Baju
Bodo adalah pakaian tradisional perempuan Makassar. Dalam suku Bugis
baju ini disebut Waju Tokko. Baju Bodo berbentuk segi empat, biasanya
berlengan pendek, yaitu setengah atas bagian siku lengan. Dalam bahasa
Makassar, kata “Bodo” berarti pendek.
Baju Bodo atau Waju Tokko,
sudah dikenal oleh masyarakat Sulawesi Selatan sejak pertengahan abad IX
(pen), hal ini diperkuat dari sejarah kain Muslin, kain yang digunakan
sebagai bahan dasar Baju Bodo itu sendiri. Kain Muslin adalah lembaran
kain hasil tenunan dari pilinan kapas yang dijalin dengan benang katun.
Memiliki rongga dan kerapatan benang yang renggang menjadikan kain
Muslin sangat cocok untuk daerah tropis dan daerah beriklim kering.
Kain Muslin (Eropa) atau Maisolos (Yunani Kuno), Masalia (India Timur)
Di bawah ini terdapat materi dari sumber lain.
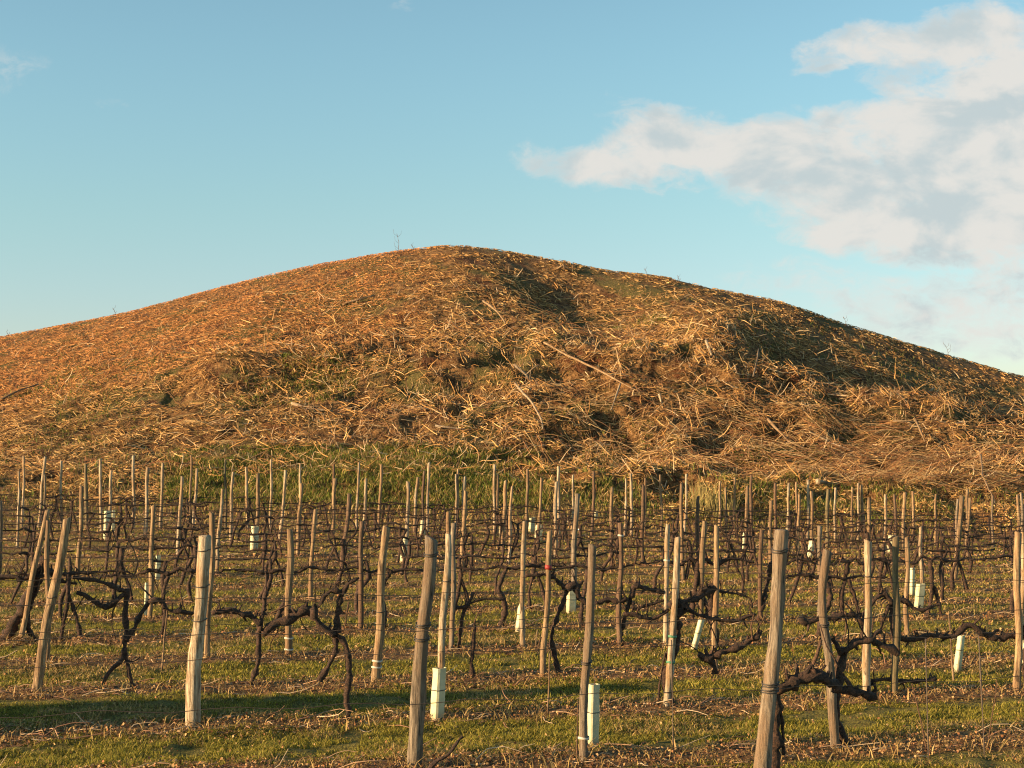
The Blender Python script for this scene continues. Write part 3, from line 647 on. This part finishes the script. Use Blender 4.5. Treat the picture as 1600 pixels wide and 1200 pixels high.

dan Ruhm (Arab), tercatat pertama kali dibuat dan diperdagangkan di kota
Dhaka, Bangladesh, hal ini merujuk pada catatan seorang pedagang Arab
bernama Sulaiman pada abad IX. Sementara
Marco Polo pada tahun 1298 Masehi, dalam bukunya The Travel of Marco
Polo, menjelaskan bahwa kain Muslin itu dibuat di Mosul (Irak) dan
dijual oleh pedagang yang disebut “Musolini”. Uniknya, masyarakat
Sulawesi Selatan sudah lebih dulu mengenal dan mengenakan jenis kain ini
dibanding masyarakat Eropa, yang baru mengenalnya pada abad XVII dan
baru populer di Perancis pada abad XVIII.
Dalam Festival Busana
Nusantara 2007 di Kuta – Bali, perancang busana kenamaan Oscar Lawalata
menegaskan bahwa “Baju Bodo itu adalah salah satu baju tertua di dunia
dan dunia internasional belum mengetahuinya.”
Pada awal munculnya,
Baju Bodo/Waju Tokko, tidaklah lebih dari baju tipis dan longgar
sebagaimana karakter kain Muslin. Tampilannya masih transparan sehingga
masih menampakkan payudara, pusar dan lekuk tubuh pemakainya. Hal ini
diperkuat oleh James Brooke dalam bukunya Narrative of Events,
sebagaimana dikutip oleh Christian Pelras dalam Manusia Bugis, yang
mengatakan:
“Perempuan [Bugis] mengenakan pakaian sederhana… Sehelai
sarung [menutupi pinggang] hingga kaki dan baju tipis longgar dari kain
Muslin (kasa), memperlihatkan payudara dan leluk-lekuk dada.”
Anak gadis memakai Baju Bodo/Waju Tokko di tahun 1930an
Gadis remaja memakai Baju Bodo/Waju Tokko di tahun 1900an
Pada awal abad ke-19, Don Lopez comte de Paris, seorang pembantu setia
Gubernur Jenderal Deandels memperkenalkan penutup dada yang dalam bahasa
Indonesia disebut “Kutang” pada perempuan Jawa, namun sayang kutang ini
belum populer di tanah Bugis-Makassar. Sehingga tidak janggal jika
pada tahun 1930-an, masih banyak ditemui perempuan Bugis-Makassar
memakai Baju Bodo/Waju Tokko tanpa memakai penutup dada.